新幹線にどのようにして自転車を積み込むかを検討している間に新幹線が福山駅に入ってきた。復路では往路に比べて自転車を収納するスペースが確保しづらいシートの並びであったが、発車ベルが鳴り響く中、何とか自転車を積み込むことに成功。発車後もがちゃがちゃやって、無事収納することができた。これで新横浜まで安心して帰ることができるわけだ。そして、無事帰りの新幹線に乗ることができたことで、旅の前から心配していたしゅんすけの不安な点はすべて解消した。この旅は不安な点をひとつひとつクリアしていく旅でもあった。だから不安なことがなくなることは旅の終了を意味しているのである。こうして新幹線に揺られて新横浜まで行けばほぼ間違いなく旅は無事終了、ということである。

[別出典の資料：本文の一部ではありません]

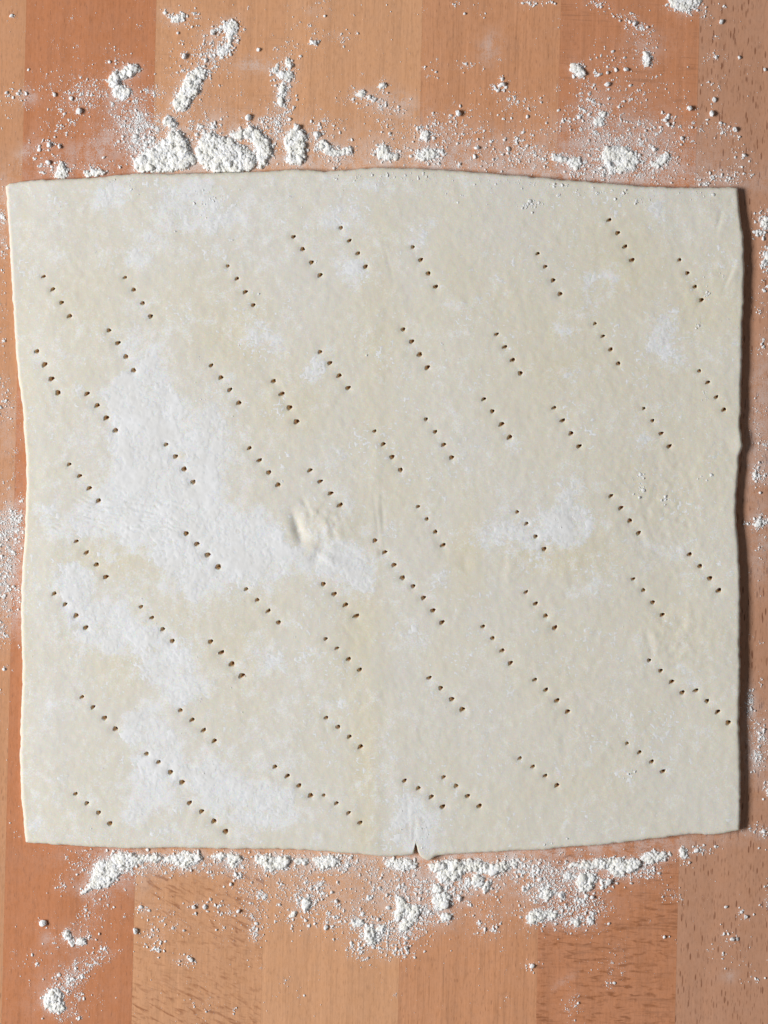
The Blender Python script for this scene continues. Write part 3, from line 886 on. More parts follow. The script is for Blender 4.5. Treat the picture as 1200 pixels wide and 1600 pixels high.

ホントたくさん走った。2日間で8時間も自転車をこいでいたというのはしゅんすけとしては快挙である。そして腰の痛さを押してしゅんすけについてきてくれたさきこにも感謝である。ホント楽しく充実した旅であった。もっと天気がいい時に行きたいなと思いつつ、日本の中なのにこれほど世界が異なることを知ってもっと他の道も走ってみたいと思った。
日本全国、自転車で行けない場所はないのである。
思い荷物を運んで地元の駅に到着したしゅんすけとさきこは、駅員さんにお願いして駅の中で自転車を組み立てさせてもらった。再び自転車として組み上がったしゅんすけの愛車、こてつ号。細身のクロモリフレームにいくつかのキズがついている。これはこてつ号の勲章みたいなものである。今回はトラブルもなくよく走ってくれた。
どこに行くか分からないこの次のサイクリングがとても楽しみである。